Audio guides can be very helpful at major attractions to describe what you are looking at instead of just a piece of art or ruin. We used Rick Steves audio guide app and found it to be very good. Plan to use your smart phone as a navigation device so you know how to get around. If you do, carry your charge adapter with you. The battery gets a lot of use if you use it for that purpose all day.

We planned our cities so there was a more relaxed one in between the more hectic ones. Pack light! Can't stress this enough. Especially if you are moving from one city to the next by train. This was a struggle for me but I forced myself to wear shorts and pants more than once and brought only two extra pair of shoes. We bought a nice bag as a souvenir to bring home our other souvenirs in.

Venice...pay 2 euro in advance online to skip the line for St. Marks Basilica. Well worth it but you have to know the day and time of your visit when you book. Book a shared water taxi ahead of time to get to where you are staying when you first arrive. Buy a Vaporetto pass for 24, 48 or however many hours when you get there to save money and time having to buy one each ride. You can then hop on or off anytime. Use it one time to just tour down the whole grand canal. Be sure to validate it each time you get on. We did see people get fined for not having one and read there can be some hefty fines.

Cinque Terra...plan to visit all of the 5 villages and hike between one or two. You can take the local train or boat between the others. We bought a one day park pass which you are supposed to have to hike the trails. It goes towards their park system but we never saw anyone checking.

Florence....a small city compared to Rome with lots of tourists in a small area. They sell lots of leather items if you are in the market for something. There were lots of street vendors. Don't make eye contact if you don't want them to approach you. We throughly enjoyed breaking away from the crowds the day we took our cooking class in Tuscany with a Walk About Italy tour company. Booking an early admission to the Academia to see the David statue helped avoid crowds.

Sorrento...was beautiful but probably the one city we could have skipped. It was as beautiful in the Cinque Terra. We stayed at one of the nicest, scenic hotels there and that made the visit. Sorrento is known for limoncello and just about anything else lemon. To get there take the train to Naples, hire a driver to pick you up at the train station and bring you to Sorrento.
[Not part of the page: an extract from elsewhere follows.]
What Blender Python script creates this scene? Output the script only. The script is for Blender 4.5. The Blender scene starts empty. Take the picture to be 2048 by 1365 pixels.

Otherwise you will have to transfer to the local train that did not look reliable nor very comfortable. Also hire a driver if you want to see the beautiful Amalfi Coast and don't go on an Italian holiday!

Rome...a very big city that we came to really enjoy. Each time you switch cities it takes you awhile to get acclimated. The best thing we did when we first arrived was schedule a personal walking tour of Ancient Rome. It helped us figure out the layout of the city. Book tours but have a day when you can just relax and wander. Hiring a driver to take you to the airport is a lot more comfortable and reliable and probably cheaper than taxis. Our BnB host arranged this for us.

Lastly, we stayed at all Airbnbs but in Sorrento. All of them were very different but gave us a true feel for Italy. We met some very nice people whether the host at the BnB or a driver getting us to and from. Getting to see the Pope in St. Peter's Square was a definite highlight we never expected. Everything went as planned without incident. The time spent planning and researching travel sites has really payed off. We truly enjoyed our trip to Italy.